Mas são os jovens – de Teerã a Pequim – que desafiam a repressão com suas próprias mãos. E na linha de frente, são os estudantes universitários – a futura nova classe dirigente. É esta ruptura vertical que é o fato mais dramático para estes regimes, cuja continuidade só pode ser baseada na repressão e uma “seleção” baseada no servilismo. Não por acaso, na Rússia, essa é o FSB, a antiga KGB, que “forja” os novos quadros dos líderes partidários e, portanto, da sociedade. Aos “mais brilhantes” sobra o enriquecimento privado, sob os olhos do regime, desde que não estejam interessados na política, movendo seu dinheiro para o exterior.

O protesto na China remonta à acampada da praça Tienanmen (em 1989) – embora não possa haver continuidade: naquela época, o protesto era ‘cercado’ e isolado, as contradições do partido foram logo superadas e o exército – que enviou tropas do interior que nem sequer falavam o mandarim dos estudantes, mas apenas seus dialetos – fez o trabalho sujo.
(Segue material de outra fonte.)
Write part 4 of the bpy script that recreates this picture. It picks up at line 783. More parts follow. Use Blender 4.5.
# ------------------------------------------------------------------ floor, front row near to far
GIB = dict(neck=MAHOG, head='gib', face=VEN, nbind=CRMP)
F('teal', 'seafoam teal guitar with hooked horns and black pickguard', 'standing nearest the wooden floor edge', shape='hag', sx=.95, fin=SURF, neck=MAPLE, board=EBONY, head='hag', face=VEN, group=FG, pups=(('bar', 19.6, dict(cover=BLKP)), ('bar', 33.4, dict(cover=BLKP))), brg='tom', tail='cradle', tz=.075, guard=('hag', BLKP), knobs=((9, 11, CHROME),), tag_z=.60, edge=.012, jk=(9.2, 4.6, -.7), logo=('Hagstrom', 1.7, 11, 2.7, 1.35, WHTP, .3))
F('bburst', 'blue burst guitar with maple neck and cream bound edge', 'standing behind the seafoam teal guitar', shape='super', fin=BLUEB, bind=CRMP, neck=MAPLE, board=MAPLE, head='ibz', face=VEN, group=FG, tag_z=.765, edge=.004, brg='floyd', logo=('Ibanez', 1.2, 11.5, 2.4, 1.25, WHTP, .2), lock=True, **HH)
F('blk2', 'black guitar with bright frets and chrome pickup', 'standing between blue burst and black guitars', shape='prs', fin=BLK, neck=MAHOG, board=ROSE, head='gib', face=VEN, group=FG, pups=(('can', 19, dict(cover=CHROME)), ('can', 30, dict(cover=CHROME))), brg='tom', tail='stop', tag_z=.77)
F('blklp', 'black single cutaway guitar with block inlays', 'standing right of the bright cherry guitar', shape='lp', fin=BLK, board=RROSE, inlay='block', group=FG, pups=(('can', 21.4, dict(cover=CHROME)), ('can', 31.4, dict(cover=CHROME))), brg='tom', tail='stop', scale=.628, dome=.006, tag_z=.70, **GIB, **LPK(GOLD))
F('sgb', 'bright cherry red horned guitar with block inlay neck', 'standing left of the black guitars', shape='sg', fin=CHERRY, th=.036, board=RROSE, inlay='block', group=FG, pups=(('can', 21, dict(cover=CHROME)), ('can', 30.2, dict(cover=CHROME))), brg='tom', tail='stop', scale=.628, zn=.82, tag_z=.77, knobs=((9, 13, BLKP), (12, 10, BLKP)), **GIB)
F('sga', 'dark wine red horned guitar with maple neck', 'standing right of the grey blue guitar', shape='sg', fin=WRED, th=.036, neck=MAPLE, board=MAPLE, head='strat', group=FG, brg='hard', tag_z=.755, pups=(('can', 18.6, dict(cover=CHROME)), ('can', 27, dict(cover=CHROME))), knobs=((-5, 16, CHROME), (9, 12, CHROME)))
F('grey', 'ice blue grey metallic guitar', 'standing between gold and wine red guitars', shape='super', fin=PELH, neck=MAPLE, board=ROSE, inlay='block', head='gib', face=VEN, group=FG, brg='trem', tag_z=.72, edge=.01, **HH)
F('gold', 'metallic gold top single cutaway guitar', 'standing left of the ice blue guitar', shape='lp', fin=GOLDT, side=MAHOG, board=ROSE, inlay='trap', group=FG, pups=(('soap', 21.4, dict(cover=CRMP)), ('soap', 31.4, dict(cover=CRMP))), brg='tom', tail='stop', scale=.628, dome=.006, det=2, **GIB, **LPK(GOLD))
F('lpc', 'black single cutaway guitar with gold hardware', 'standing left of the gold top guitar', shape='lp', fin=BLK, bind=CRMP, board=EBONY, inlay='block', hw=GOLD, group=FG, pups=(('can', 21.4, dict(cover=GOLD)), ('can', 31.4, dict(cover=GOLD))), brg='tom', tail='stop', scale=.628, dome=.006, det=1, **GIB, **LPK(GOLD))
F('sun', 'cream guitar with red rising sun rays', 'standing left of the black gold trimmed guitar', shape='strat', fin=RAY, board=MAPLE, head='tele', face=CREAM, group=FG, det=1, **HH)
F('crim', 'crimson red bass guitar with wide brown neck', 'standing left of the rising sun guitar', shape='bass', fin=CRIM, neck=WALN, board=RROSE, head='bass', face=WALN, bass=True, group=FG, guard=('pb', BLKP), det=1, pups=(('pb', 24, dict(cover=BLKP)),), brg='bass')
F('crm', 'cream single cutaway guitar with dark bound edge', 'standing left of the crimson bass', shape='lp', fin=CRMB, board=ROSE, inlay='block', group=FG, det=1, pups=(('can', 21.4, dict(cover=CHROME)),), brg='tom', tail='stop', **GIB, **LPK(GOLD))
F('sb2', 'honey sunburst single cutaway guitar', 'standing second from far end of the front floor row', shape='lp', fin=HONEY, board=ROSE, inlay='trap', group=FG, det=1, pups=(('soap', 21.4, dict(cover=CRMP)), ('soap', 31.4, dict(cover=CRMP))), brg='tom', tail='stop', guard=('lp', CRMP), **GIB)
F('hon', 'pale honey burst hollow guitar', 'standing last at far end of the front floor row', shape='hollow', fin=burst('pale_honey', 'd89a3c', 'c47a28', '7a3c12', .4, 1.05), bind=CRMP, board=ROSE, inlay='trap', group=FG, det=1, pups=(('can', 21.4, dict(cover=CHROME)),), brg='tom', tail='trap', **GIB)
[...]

Da mesma maneira o protesto no Irã remonta à ‘primaverados jasmins’ – aquela extraordinária onda de revoltas no norte da África que criou tanta esperança e foi reprimida. Lá também – foram os jovens, foram os estudantes universitários que constituíam a espinha dorsal das lutas.

O regime teocrático no Irã e o regime comunista na China não se assemelham em nada, exceto no despotismo autoritário. Não há “corpos intermediários” entre o poder político e a sociedade – o choque é imediato e direto. Não é, portanto, surpreendente que em Teerã o povo grite “morte à ditadura” e em Pequim “Xi Jinping demite-se, partido comunista vai embora”. Não há mediação possível. Porque sobre a questão da “liberdade” – que é exigida tanto no Irã como na China, não há mediação possível. A liberdade é indivisível.

Nossos “liberais” se comovem pelas mulheres que cortam mechas de seus cabelos em público, mas não compreendem ou lamentam que a casa de Khomeini esteja sendo incendiada. No entanto, as duas coisas andam juntas. Cortar uma mecha de cabelo em público no Irã já é estar incendiando a casa de Khomeini.

Acredito que esta é o 1968 do leste – não é apenas por causa da “composição social” do protesto, mas também porque é uma revolta “antropológica” contra os regimes.

No Irã, como na China – não há, portanto, “líderes”, líderes da oposição, partidos que apoiem ou levantem o protesto: não há porque não existe – exceto como um apêndice do regime – uma dinâmica de contradição que tenha características políticas.

Perguntar hoje como estes protestos terminarão – se e como continuarão, se e como serão reprimidos, se e como conseguirão produzir mudanças políticas, ou seja, conseguir “ganhar ou perder”, é uma pergunta sem sentido. Assim como foi sem sentido no 1968 ocidental.

Os ‘geopolíticos’ – aqueles para quem é melhor não tocar em nada, deixar que todos cuidem de seu próprio jardim – nos dirão que os regimes que virão serão piores depois disso. Assim como nos falam da Rússia de Putin. Devemos perguntar às meninas e meninos iranianos e chineses – qual é seu ‘limiar de tolerância’ para o despotismo. Talvez eles possam avançar um pouco mais.

O que podemos fazer aqui – é apoiar estes protestos. Bem-vindo o “vento do leste”. As embaixadas do Irã e da China, antes de tudo, devem ser os lugares onde mostramos nossa solidariedade.

Uma folha branca de papel tornou-se um símbolo da luta, assim como uma mecha de cabelo. Nessas folhas brancas, podemos escrever o futuro do mundo.